Olympian Editorial Rips the "Reel-to-Reel" Argument Against Taping Bill

Og-blog readers will recall a county official's argument against the taping bill was that recording executive sessions would require "added staff and equipment and creates tape storage problems." Since a digital recorder is the size of a Snickers bar and thousands of hours of executive sessions could be stored on an iPod or computer hard drive, the only way to have "tape storage problems" would be to use reel-to-reel tapes. The idea of using reel-to-reel tapes was (what's the right word?) mocked on og-blog.

The Olympian's editorial similalry mocks the idea that recording executive sessions would create "storage problems." The county official in question is Diane Oberquell. Here is a taste of the editorial:

"In her testimony before the House committee, Oberquell said she is mechanically challenged and she is not sure she could even operate a tape recorder. That speaks volumes.

"But in an interview prior to her public testimony, Commissioner Oberquell offered the lamest excuse of all. She said taping sessions requires added staff members and equipment and creates tape storage problems.

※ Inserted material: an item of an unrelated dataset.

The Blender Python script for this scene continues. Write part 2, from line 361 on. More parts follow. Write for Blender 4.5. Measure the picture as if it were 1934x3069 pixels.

"We recognize that Oberquell has been in public office far too long, but surely she understands that technology has advanced — somewhat — in her 20 years warming the commission seat. With a simple call to a store, Oberquell could find out that a $129 digital voice recorder can record 140 hours of conversation. The recordings then could be downloaded directly onto a computer hard drive and stored forever.

"No extra staff members. No huge expenditure in equipment. No tape storage problems.

"It's time Oberquell and other locally elected officials join the 21st century and recognize that recording executive sessions is something the public wants and expects. It's a matter of accountability."